The approach by hand
The job went to Soyuz T-13, launched on 6 June 1985 with Vladimir Dzhanibekov in command and Viktor Savinykh as flight engineer. Dzhanibekov had docked with Salyut 7 before and was one of the most experienced pilots in the programme.
After a two-day chase to catch the station, the crew closed the final distance manually. Dzhanibekov flew the approach by eye, using a handheld laser rangefinder to judge the closing distance and lining the Soyuz up with the slowly turning station. On 8 June he matched its rotation and made a hard connection at the forward docking port. It was the first time any spacecraft had docked with a dead one.
Inside the frozen station
Getting there was only the start. Before they opened the hatch, the crew sampled the station’s air, wary that it might have turned foul while the station sat sealed and frozen. It proved bitterly cold but breathable. They pulled on heavy winter clothing and fur-lined caps and went in.

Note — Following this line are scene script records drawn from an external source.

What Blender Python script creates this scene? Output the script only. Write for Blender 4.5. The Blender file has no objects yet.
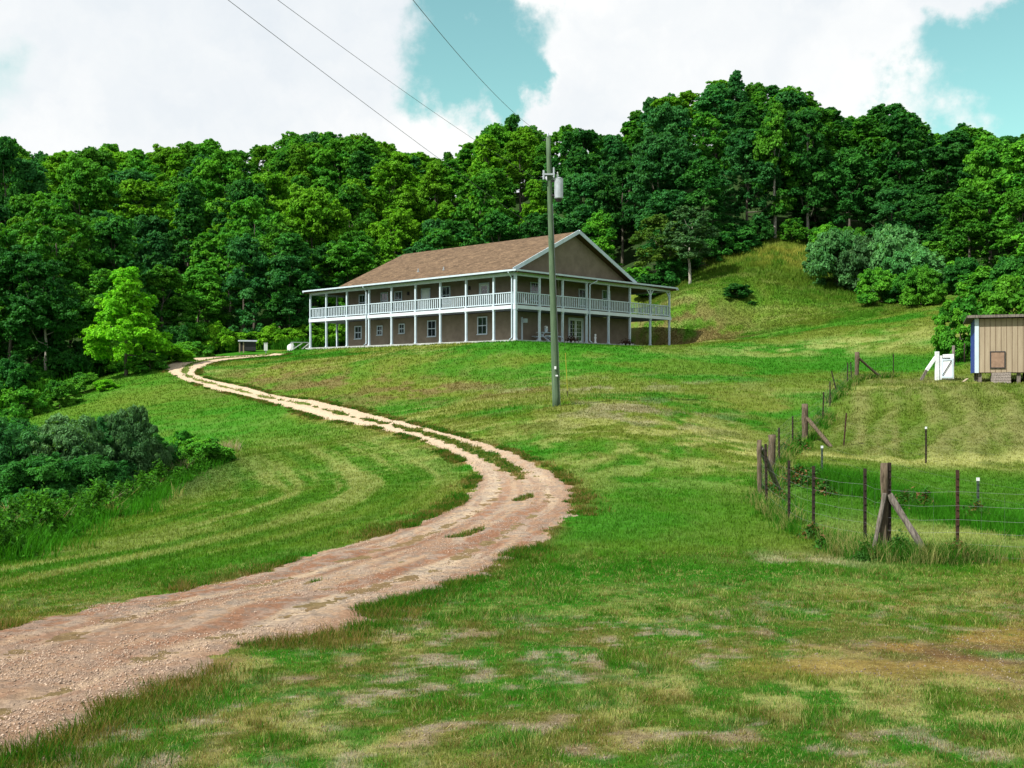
import bpy, math, random
import numpy as np
from mathutils import Vector, Matrix, Euler
SC = bpy.context.scene
COL = SC.collection
EYE = 1.6
F = 1050.0
R = math.radians
# ------------------------------------------------------------------ camera, world, sun, exposure
cam = bpy.data.objects.new('camera', bpy.data.cameras.new('camera'))
COL.objects.link(cam)
cam.location = (0, 0, EYE)
cam.rotation_euler = (R(90), 0, 0)
cam.data.sensor_width = 36.0
cam.data.lens = 36.0 * F / 1024.0
cam.data.clip_start = 0.05
cam.data.clip_end = 6000
SC.camera = cam
SUN = Vector((-0.80, -0.55, 1.15)).normalized()          # towards the sun
ELEV = math.asin(SUN.z)
AZ = math.atan2(SUN.x, SUN.y)
SC.view_settings.view_transform = 'Standard'
SC.view_settings.look = 'None'
SC.view_settings.gamma = 1.0
SC.view_settings.exposure = 0.66
SC.render.engine = 'CYCLES'
SC.cycles.max_bounces = 6
SC.cycles.diffuse_bounces = 2
SC.cycles.glossy_bounces = 2
SC.cycles.transmission_bounces = 3
SC.cycles.transparent_max_bounces = 6
sun = bpy.data.objects.new('sun', bpy.data.lights.new('sun', 'SUN'))
COL.objects.link(sun)
sun.data.energy = 5.0
sun.data.angle = R(0.6)
sun.data.color = (1.0, 0.95, 0.86)
sun.rotation_euler = SUN.to_track_quat('Z', 'Y').to_euler()
sun.location = (-60, -40, 90)

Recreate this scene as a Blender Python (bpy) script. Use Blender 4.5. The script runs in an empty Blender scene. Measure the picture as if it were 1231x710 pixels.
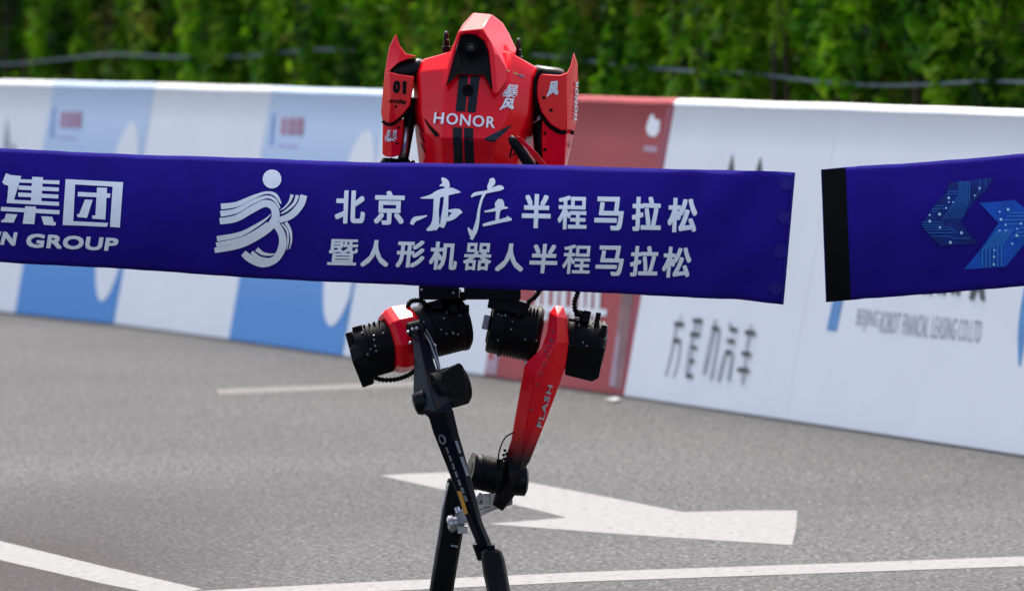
import bpy, bmesh, math, random
from mathutils import Vector, Matrix
from mathutils.bvhtree import BVHTree

random.seed(7)
S = bpy.context.scene
COL = S.collection

# ------------------------------------------------------------------ camera, sky, sun, exposure
CAM_H = 1.66            # eye height, metres
F = 8600.0              # focal length in photo pixels (photo is 1231 wide)
PITCH = math.atan((355.0 - 23.0) / F)
cam_data = bpy.data.cameras.new("camera")
cam = bpy.data.objects.new("camera", cam_data)
COL.objects.link(cam)
S.camera = cam
cam.location = (0, 0, CAM_H)
cam.rotation_euler = (math.pi / 2 - PITCH, 0, 0)
cam_data.sensor_width = 36.0
cam_data.lens = F / 1231.0 * 36.0
cam_data.clip_start = 0.5
cam_data.clip_end = 6000
cam_data.dof.use_dof = True
cam_data.dof.focus_distance = 19.85
cam_data.dof.aperture_fstop = 6.2

SUN_EL, SUN_AZ = math.radians(60), math.radians(4)      # azimuth from +Y towards +X
world = bpy.data.worlds.new("World")
S.world = world
world.use_nodes = True
wn = world.node_tree.nodes
sky = wn.new('ShaderNodeTexSky')
sky.sky_type = 'NISHITA'
sky.sun_disc = False
sky.sun_elevation = SUN_EL
sky.sun_rotation = SUN_AZ
sky.air_density = 1.0
sky.dust_density = 4.5
sky.ozone_density = 0.3
world.node_tree.links.new(sky.outputs[0], wn['Background'].inputs[0])
wn['Background'].inputs[1].default_value = 0.15

sun_data = bpy.data.lights.new("sun", 'SUN')
sun_data.energy = 2.0
sun_data.angle = math.radians(0.55)
sun_data.color = (1.0, 0.955, 0.89)
sun = bpy.data.objects.new("sun", sun_data)
COL.objects.link(sun)
sdir = Vector((math.cos(SUN_EL) * math.sin(SUN_AZ), math.cos(SUN_EL) * math.cos(SUN_AZ), math.sin(SUN_EL)))
sun.rotation_euler = (-sdir).to_track_quat('-Z', 'Y').to_euler()
sun.location = (0, 30, 20)

S.view_settings.view_transform = 'Standard'
S.view_settings.look = 'None'
S.view_settings.gamma = 1
S.view_settings.use_curve_mapping = False
S.view_settings.exposure = 1.3
S.render.engine = 'CYCLES'
S.cycles.use_denoising = True
S.cycles.max_bounces = 8

# ------------------------------------------------------------------ measuring helpers (photo pixel -> metres in the place)
FWD = Vector((0, math.cos(PITCH), -math.sin(PITCH)))
UP = Vector((0, math.sin(PITCH), math.cos(PITCH)))
CAM = Vector((0, 0, CAM_H))
def ray(px, py):
    return (FWD + Vector((1, 0, 0)) * ((px - 615.5) / F) - UP * ((py - 355.0) / F)).normalized()
def P(px, py, Y):
    d = ray(px, py)
    return CAM + d * (Y / d.y)
def G(px, py, z=0.0):
    d = ray(px, py)
    return CAM + d * ((z - CAM_H) / d.z)

# ------------------------------------------------------------------ materials
def mat(name, col, rough=0.5, metal=0.0, coat=0.0, var=0.08, scale=30.0, bump=0.0, bump_scale=None, trans=0.0, spec=0.5, sheen=0.0):
    m = bpy.data.materials.new(name)
    m.use_nodes = True
    nt = m.node_tree
    b = nt.nodes['Principled BSDF']
    b.inputs['Roughness'].default_value = rough
    b.inputs['Metallic'].default_value = metal
    b.inputs['Coat Weight'].default_value = coat
    b.inputs['Coat Roughness'].default_value = 0.06
    b.inputs['Specular IOR Level'].default_value = spec
    b.inputs['Sheen Weight'].default_value = sheen
    tc = nt.nodes.new('ShaderNodeTexCoord')
    nz = nt.nodes.new('ShaderNodeTexNoise')
    nz.inputs['Scale'].default_value = scale
    nz.inputs['Detail'].default_value = 5
    nt.links.new(tc.outputs['Object'], nz.inputs['Vector'])
    r = nt.nodes.new('ShaderNodeValToRGB')
    r.color_ramp.elements[0].position = 0.3
    r.color_ramp.elements[1].position = 0.7
    r.color_ramp.elements[0].color = (*[max(0, c * (1 - var)) for c in col], 1)
    r.color_ramp.elements[1].color = (*[min(1, c * (1 + var)) for c in col], 1)
    nt.links.new(nz.outputs['Fac'], r.inputs['Fac'])
    nt.links.new(r.outputs['Color'], b.inputs['Base Color'])
    if bump:
        n2 = nt.nodes.new('ShaderNodeTexNoise')
        n2.inputs['Scale'].default_value = bump_scale or scale * 4
        n2.inputs['Detail'].default_value = 3
        nt.links.new(tc.outputs['Object'], n2.inputs['Vector'])
        bp = nt.nodes.new('ShaderNodeBump')
        bp.inputs['Strength'].default_value = bump
        bp.inputs['Distance'].default_value = 0.004
        nt.links.new(n2.outputs['Fac'], bp.inputs['Height'])
        nt.links.new(bp.outputs['Normal'], b.inputs['Normal'])
    if trans:
        t = nt.nodes.new('ShaderNodeBsdfTranslucent')
        nt.links.new(r.outputs['Color'], t.inputs['Color'])
        mx = nt.nodes.new('ShaderNodeMixShader')
        mx.inputs[0].default_value = trans
        nt.links.new(b.outputs[0], mx.inputs[1])
        nt.links.new(t.outputs[0], mx.inputs[2])
        nt.links.new(mx.outputs[0], nt.nodes['Material Output'].inputs[0])
    return m

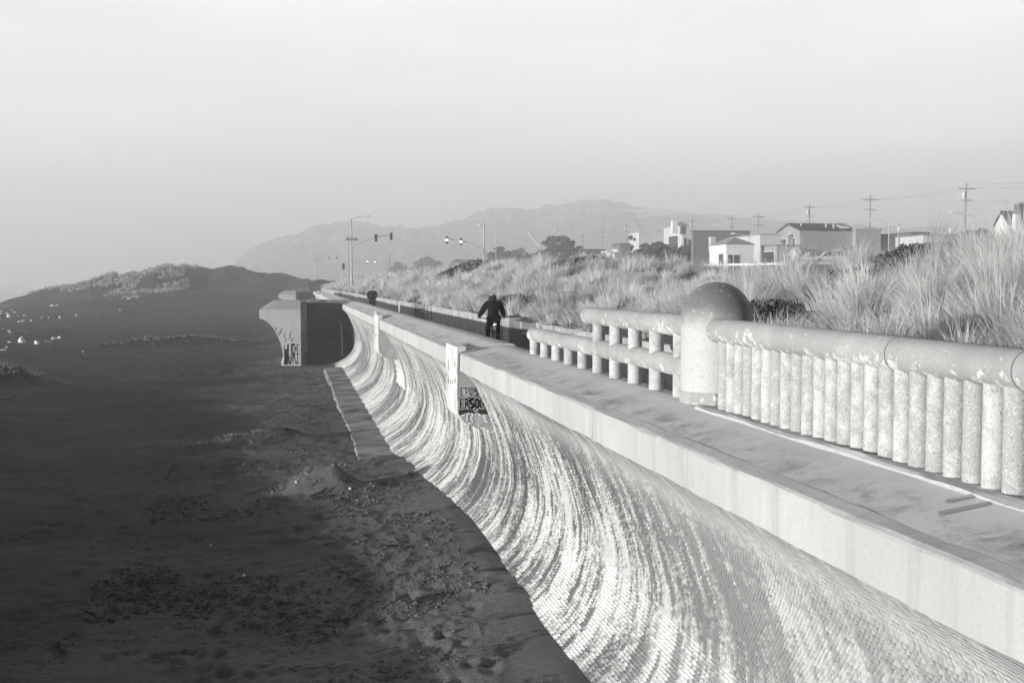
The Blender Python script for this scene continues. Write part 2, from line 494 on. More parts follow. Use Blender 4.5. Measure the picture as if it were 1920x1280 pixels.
M['stucco'] = plain('pale_stucco', .62, .9, .1, .1, 1.2, .1)
M['stucco2'] = plain('grey_stucco', .36, .9, .1, .1, 1.2, .1)
M['stucco3'] = plain('dark_siding', .19, .9, .1, .15, 1.2, .1)
M['whitewall'] = plain('white_house_paint', .82, .85, .1, .05, 1.2, .1)
M['roof'] = plain('dark_shingle_roof', .09, .9, .1, .25, 2.5, .3)
M['glass'] = plain('window_glass', .05, .15, .6, .1, 2, 0)
M['carwhite'] = plain('white_car_paint', .78, .25, .5, .03, 2, 0)
M['cardark'] = plain('dark_car_paint', .05, .25, .5, .1, 2, 0)
M['signal'] = plain('black_signal_housing', .04, .6, .3, .15, 6, .05)
M['sign'] = plain('street_sign_sheet', .07, .5, .3, .1, 6, 0)
M['signtext'] = plain('pale_sign_lettering', .65, .5, .3, .05, 6, 0)
M['lamp_on'] = emit('lit_signal_lens', .9, 4.0)
M['lens'] = plain('unlit_signal_lens', .03, .3, .5, .1, 6, 0)
M['luminaire'] = plain('pale_lamp_housing', .75, .4, .4, .05, 6, 0)
M['paint_w'] = plain('white_spray_paint', .78, .7, .2, .06, 20, .05)
M['paint_g'] = plain('grey_spray_paint', .36, .7, .2, .08, 20, .05)
M['paint_k'] = plain('black_spray_paint', .035, .7, .2, .2, 20, .05)
M['stone'] = plain('rubble_stone', .13, .9, .1, .4, 12, .5)
M['bird'] = plain('dark_plumage', .05, .8, .1, .2, 20, .1)
# ================================================================ haze
AX = np.array([math.sin(TH - R_(26)), math.cos(TH - R_(26)), 0.0])     # long side of the box of air
BX = np.array([AX[1], -AX[0], 0.0])
def ab(a, b, z=0.0): return AX * a + BX * b + np.array([0, 0, z])
HB = MB()
hv = [ab(a, b, z) for z in (-8.0, 132.0) for a, b in ((-75, -62), (2250, -62), (2250, 1950), (-75, 1950))]
HB.add(hv, [[0, 3, 2, 1], [4, 5, 6, 7], [0, 1, 5, 4], [1, 2, 6, 5], [2, 3, 7, 6], [3, 0, 4, 7]])
t = NT('sea_haze'); t.t.nodes.remove(t.b)
pv = t.n('ShaderNodeVolumePrincipled')
pv.inputs['Color'].default_value = (.995, .995, .995, 1); pv.inputs['Density'].default_value = 0.0012; pv.inputs['Anisotropy'].default_value = .72
t.l(pv.outputs[0], t.out.inputs['Volume'])
haze = HB.build('haze', t.m); tag(haze, kind='stuff')
haze.display_type = 'WIRE'

# ================================================================ the seawall
TIPX, TIPZ = 3.29, .67
PROF = [(.03, -.345), (.12, -.43), (.30, -.62), (.55, -1.1), (.72, -1.55), (.84, -2.0), (.85, -2.45), (.75, -2.85), (.53, -3.25), (.22, -3.55), (-.30, -3.86), (-.62, -4.0)]
def smooth_line(P, step=.01):
    P = np.array(P, float); d = np.r_[0, np.cumsum(np.hypot(*np.diff(P, axis=0).T))]
    s = np.arange(0, d[-1], step); x = np.interp(s, d, P[:, 0]); z = np.interp(s, d, P[:, 1])
    k = np.ones(25) / 25
    xp = np.pad(x, 12, mode='reflect', reflect_type='odd'); zp = np.pad(z, 12, mode='reflect', reflect_type='odd')
    return np.convolve(xp, k, 'valid'), np.convolve(zp, k, 'valid'), s
def curve_rows(P, row=.048, soft=.95):
    """a fine stair of risers and treads that follows the concave line"""
    x, z, s = smooth_line(P); out = []
    S = np.arange(0, s[-1], row); X = np.interp(S, s, x); Z = np.interp(S, s, z)
    for i in range(len(S) - 1):
        x0, z0, x1, z1 = X[i], Z[i], X[i + 1], Z[i + 1]
        out.append((x0, z0, S[i]))
        if S[i] > .35:
            cx, cz = (x1, z0) if x1 < x0 else (x0, z1)
            mx, mz = (x0 + x1) / 2, (z0 + z1) / 2
            k = soft if S[i] > .5 else .3
            out.append((mx + (cx - mx) * k, mz + (cz - mz) * k, S[i] + row * .5))
            if abs(x1 - x0) < .02:       # near the upright part the rows stand out as ribs
                out[-1] = (out[-1][0] - .012, out[-1][1], out[-1][2])
    out.append((X[-1], Z[-1], S[-1]))
    return np.array(out)
def curved_face(parent, y0, y1, P=PROF, ox=TIPX, oz=TIPZ, ny=40, name='curved_face'):
    rows = curve_rows(P); ys = np.linspace(y0, y1, ny)
    X = ox + rows[:, 0][None] + .006 * fbm(ys[:, None] * .7, rows[:, 2][None] * 2, 5); Z = oz + rows[:, 1][None] + 0 * ys[:, None]
    Y = ys[:, None] + 0 * X
    P3 = np.stack([X, Y, Z], -1)
    uv = np.stack([Y, rows[:, 2][None] + 0 * Y], -1).reshape(-1, 2)
    return grid_mesh(name, P3, M['curve'], parent, smooth=False, uv=uv)
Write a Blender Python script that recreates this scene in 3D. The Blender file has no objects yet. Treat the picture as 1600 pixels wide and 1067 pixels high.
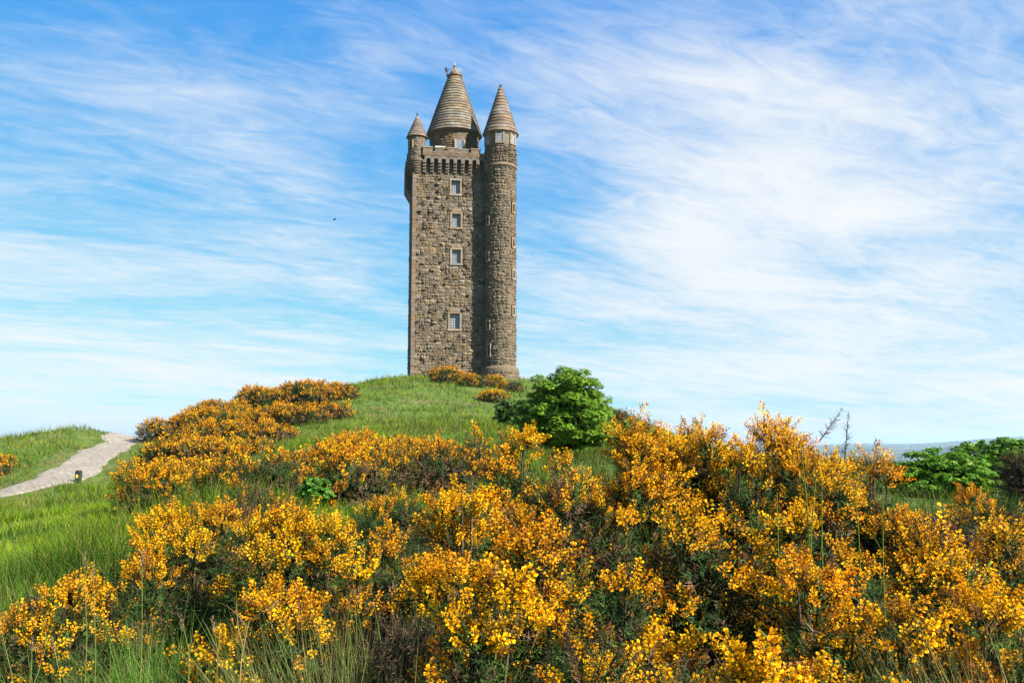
import bpy, math, random
import numpy as np
from mathutils import Vector, Matrix
R = math.radians
rng = np.random.default_rng(7)
random.seed(7)
scene = bpy.context.scene
col = scene.collection

# ------------------------------------------------------------------ camera
F = 1400.0                       # focal length in photo pixels (1600 wide)
PITCH = math.atan((687 - 533.5) / F)
CAMZ = 1.65
cam_d = bpy.data.cameras.new('camera'); cam = bpy.data.objects.new('camera', cam_d); col.objects.link(cam)
cam_d.sensor_width = 36.0; cam_d.lens = F / 1600 * 36; cam_d.clip_start = 0.05; cam_d.clip_end = 120000
cam.location = (0, 0, CAMZ); cam.rotation_euler = (math.pi / 2 + PITCH, 0, 0)
scene.camera = cam

# ------------------------------------------------------------------ light
SUN_AZ, SUN_EL = R(60), R(38)    # azimuth from -Y towards +X
SD = Vector((math.sin(SUN_AZ) * math.cos(SUN_EL), -math.cos(SUN_AZ) * math.cos(SUN_EL), math.sin(SUN_EL)))
sl = bpy.data.lights.new('sun', 'SUN'); sl.energy = 5.0; sl.angle = R(0.53); sl.color = (1.0, 0.93, 0.82)
so = bpy.data.objects.new('sun', sl); col.objects.link(so)
so.rotation_euler = SD.to_track_quat('Z', 'Y').to_euler()
scene.view_settings.view_transform = 'Standard'; scene.view_settings.look = 'None'
scene.view_settings.gamma = 1.0; scene.view_settings.use_curve_mapping = False
scene.view_settings.exposure = 1.7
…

They worked by flashlight in the dark. Frost coated the walls and the instruments, the water supply had frozen solid, and the whole interior sat at around minus 20 degrees Celsius. There was no power to switch on and nothing running. The two men were effectively boarding a wreck and had to work out, in the cold and the dark, what had failed and whether any of it could be reversed.
Bringing it back
The core problem was electrical. Of the station’s eight batteries, two were ruined and the rest had gone flat, and a fault in the system that kept the solar panels pointed at the Sun had stopped them recharging in the first place. That was why everything had died, radios included. The crew went at it directly, running improvised cabling to connect the batteries to the solar panels and using the Soyuz to turn the whole station until its arrays faced the Sun.
With sunlight finally reaching the panels, a trickle of charge began to build. The crew switched the air heaters on around 10 June, then brought systems back one at a time as power allowed. Within roughly ten days they had the station working again. Fully restoring it took longer: the frozen water tanks thawed only towards the end of June, and normal humidity was not reached until late July, nearly two months after docking. Salyut 7 recovered, and went on to host further crews.
Why it is remembered
The rescue stands as a landmark for a simple reason: it proved that a large spacecraft written off as dead could be reached, boarded and repaired by people, rather than abandoned or left to fall. Docking with an uncooperative, powerless station by hand, and then nursing it back from frozen silence with cables and flashlights, showed how much a skilled crew could recover when the automatic systems had nothing left to offer.
The episode stayed relatively obscure outside Russia for years, better known later through the 2017 film made about it, but among people who work on spacecraft it has never lost its standing. It is still cited as one of the hardest and most complete in-space repairs anyone has managed, a reminder that the last resort in orbit, as on the ground, is often a person willing to go and have a look.